Profondément marqué par une soixantaine de suicides entre 2008 et 2010, le groupe France Télécom était mardi sous le choc de l'immolation par le feu de l'un de ses employés près de Bordeaux, qui met de nouveau en cause ses méthodes de management.

«Nous sommes bouleversés d'apprendre le décès d'un salarié (...) qui a mis fin à ses jours en s'immolant par le feu ce matin sur le parking de l'agence de Mérignac» (banlieue de Bordeaux), a indiqué la direction du géant français des télécommunications.

«Les secours arrivés sur place n'ont pu que constater le décès de ce salarié âgé de 57 ans», a-t-elle ajouté.

Selon un responsable syndical, ce père de quatre enfants, fonctionnaire à France Télécom depuis trente ans et décrit comme «très reconnu professionnellement», avait «mal vécu» le fait «de changer souvent de poste».

«Cette mobilité imposée lui avait fait vendre sa maison, il avait écrit à plusieurs reprises à sa direction et il n'avait pas eu de réponse à ma connaissance, comme beaucoup d'autres», a indiqué le responsable, François Deschamps, du syndicat CFE-CGC/Unsa.

«Le mode employé est d'une violence inouïe, s'immoler par le feu ce n'est pas anodin», a-t-il souligné.

«L'ensemble du personnel est complètement submergé d'émotion» et «tout Bordeaux est en larmes», a dit, la voix tremblante, un autre syndicaliste de CFE-CGC/Unsa, Sébastien Crozier.

Pour nombre de syndicalistes, le quinquagénaire est la dernière victime en date d'un système de management qui visait à faire de France Télécom, vénérable opérateur historique, l'un des géants du monde de l'internet et des communications mobiles.

Il faisait partie des «gens qui ont été brisés par la période Lombard», du nom de l'ancien PDG Didier Lombard. «Il a été cassé à cette époque-là», a accusé Sébastien Crozier.

Nommé président en 2005, Didier Lombard avait dû céder en mars 2010 les rênes de la compagnie à Stéphane Richard, un proche de la ministre de l'Economie Christine Lagarde. Le nouveau patron était arrivé à la tête de l'entreprise avec pour première mission de mettre fin à la vague de suicides.

Entre janvier 2008 et fin 2009, plus de 30 salariés du groupe s'étaient donné la mort, beaucoup sur leur lieu de travail.

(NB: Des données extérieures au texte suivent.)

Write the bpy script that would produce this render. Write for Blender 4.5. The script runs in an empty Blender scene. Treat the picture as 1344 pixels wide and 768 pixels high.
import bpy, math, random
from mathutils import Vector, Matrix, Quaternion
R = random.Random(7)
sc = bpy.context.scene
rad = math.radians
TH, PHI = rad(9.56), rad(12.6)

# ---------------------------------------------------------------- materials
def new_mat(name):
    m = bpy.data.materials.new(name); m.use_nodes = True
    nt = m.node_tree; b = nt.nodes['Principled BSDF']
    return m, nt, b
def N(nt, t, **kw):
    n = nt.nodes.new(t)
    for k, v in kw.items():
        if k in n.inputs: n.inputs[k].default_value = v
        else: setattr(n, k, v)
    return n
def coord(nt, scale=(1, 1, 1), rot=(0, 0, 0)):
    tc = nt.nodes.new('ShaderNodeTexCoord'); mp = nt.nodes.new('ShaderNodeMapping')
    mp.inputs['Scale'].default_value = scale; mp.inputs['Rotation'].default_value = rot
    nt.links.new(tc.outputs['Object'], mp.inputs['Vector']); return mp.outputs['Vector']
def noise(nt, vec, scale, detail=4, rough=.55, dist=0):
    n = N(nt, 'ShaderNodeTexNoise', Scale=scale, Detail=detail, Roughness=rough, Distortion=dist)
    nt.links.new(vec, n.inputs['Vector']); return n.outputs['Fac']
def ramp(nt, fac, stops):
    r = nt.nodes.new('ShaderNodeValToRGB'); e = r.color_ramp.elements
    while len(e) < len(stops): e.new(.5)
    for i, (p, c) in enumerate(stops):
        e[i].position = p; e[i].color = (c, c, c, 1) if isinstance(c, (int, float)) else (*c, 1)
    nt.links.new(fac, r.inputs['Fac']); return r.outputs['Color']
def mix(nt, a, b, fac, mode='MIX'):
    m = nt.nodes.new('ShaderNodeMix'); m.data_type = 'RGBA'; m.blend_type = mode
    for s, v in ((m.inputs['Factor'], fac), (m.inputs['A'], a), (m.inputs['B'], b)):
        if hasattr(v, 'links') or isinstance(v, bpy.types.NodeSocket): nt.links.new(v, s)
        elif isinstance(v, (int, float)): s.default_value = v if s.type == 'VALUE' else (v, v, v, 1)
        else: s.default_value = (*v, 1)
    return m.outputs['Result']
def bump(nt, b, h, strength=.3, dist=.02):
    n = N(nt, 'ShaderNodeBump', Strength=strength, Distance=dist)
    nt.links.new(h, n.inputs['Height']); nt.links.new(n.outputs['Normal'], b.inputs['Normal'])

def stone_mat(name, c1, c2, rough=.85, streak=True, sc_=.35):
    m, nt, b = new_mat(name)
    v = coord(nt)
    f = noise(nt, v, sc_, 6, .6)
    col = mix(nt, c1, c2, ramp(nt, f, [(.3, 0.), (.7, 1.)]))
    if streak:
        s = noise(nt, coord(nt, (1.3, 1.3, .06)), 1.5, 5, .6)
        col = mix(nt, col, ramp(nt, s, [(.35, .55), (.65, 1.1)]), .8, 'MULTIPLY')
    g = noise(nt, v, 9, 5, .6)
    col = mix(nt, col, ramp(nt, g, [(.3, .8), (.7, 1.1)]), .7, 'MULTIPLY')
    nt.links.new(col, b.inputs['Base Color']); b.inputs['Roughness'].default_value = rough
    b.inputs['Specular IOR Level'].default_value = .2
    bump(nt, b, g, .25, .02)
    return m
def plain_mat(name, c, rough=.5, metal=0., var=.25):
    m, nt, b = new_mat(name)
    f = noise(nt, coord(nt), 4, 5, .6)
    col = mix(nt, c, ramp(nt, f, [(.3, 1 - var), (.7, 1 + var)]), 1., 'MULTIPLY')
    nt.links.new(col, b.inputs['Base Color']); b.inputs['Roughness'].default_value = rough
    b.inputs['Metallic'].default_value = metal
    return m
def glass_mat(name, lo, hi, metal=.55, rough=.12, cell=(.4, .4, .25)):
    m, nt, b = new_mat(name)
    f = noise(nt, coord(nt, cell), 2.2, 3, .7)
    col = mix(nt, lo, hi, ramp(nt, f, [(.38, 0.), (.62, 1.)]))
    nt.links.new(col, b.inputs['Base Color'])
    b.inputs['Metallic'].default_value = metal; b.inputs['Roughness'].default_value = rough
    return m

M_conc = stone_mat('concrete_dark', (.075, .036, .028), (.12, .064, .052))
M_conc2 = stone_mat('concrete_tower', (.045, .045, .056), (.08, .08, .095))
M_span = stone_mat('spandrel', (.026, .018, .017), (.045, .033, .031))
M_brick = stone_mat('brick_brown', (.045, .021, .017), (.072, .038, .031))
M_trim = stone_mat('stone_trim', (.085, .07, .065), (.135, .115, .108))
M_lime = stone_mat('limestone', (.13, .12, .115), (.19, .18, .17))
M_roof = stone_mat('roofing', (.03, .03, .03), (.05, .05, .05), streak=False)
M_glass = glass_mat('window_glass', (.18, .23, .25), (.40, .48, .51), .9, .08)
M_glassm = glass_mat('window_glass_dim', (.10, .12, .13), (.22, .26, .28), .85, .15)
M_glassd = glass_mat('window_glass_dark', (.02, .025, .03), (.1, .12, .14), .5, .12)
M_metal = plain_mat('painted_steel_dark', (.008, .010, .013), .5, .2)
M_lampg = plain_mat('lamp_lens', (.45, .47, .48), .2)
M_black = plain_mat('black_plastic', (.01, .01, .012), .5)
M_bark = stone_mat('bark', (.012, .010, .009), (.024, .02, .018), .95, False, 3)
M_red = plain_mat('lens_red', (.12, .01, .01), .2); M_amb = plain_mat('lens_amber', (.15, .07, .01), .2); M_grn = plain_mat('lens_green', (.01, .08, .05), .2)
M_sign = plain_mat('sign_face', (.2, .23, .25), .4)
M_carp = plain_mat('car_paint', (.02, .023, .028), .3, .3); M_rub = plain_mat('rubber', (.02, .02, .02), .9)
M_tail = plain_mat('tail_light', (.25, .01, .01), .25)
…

Selon un comptage de l'Observatoire du stress et des mobilités forcées, créé à l'initiative de deux syndicats du groupe, il y avait déjà eu un suicide en 2011, survenu en janvier au domicile d'un salarié, et 27 suicides et 16 tentatives en 2010. La direction, de son côté, ne fournit pas de chiffres dans ce domaine.

Le groupe France Télécom, dont l'Etat détient un peu plus du quart du capital, compte environ 100 000 salariés en France. Les plus anciens ont le statut de fonctionnaire, ce qui n'est pas le cas des employés embauchés ces dernières années.

Les syndicats montrent régulièrement du doigt le système de management mis en place à partir de 2004 pour inciter au départ 22 000 salariés en trois ans, et la mobilité imposée aux membres du personnel, qu'il s'agisse de leur lieu de travail ou de leurs qualifications professionnelles.

Tout en reconnaissant les efforts de la nouvelle direction, les syndicats considèrent qu'un retour à une situation apaisée prendra du temps.

Quelques salariés de France Télécom-Orange se relayaient mardi sur le lieu de l'immolation par le feu de leur collègue de Mérignac, où les cendres restées au sol provoquaient stupeur, incompréhension et silence chez les uns, sentiment de révolte chez d'autres.

Quelques fleurs déposées dans un seau et des traces de fumée sur un mur beige d'un bâtiment témoignaient du geste de désespoir de ce père de famille.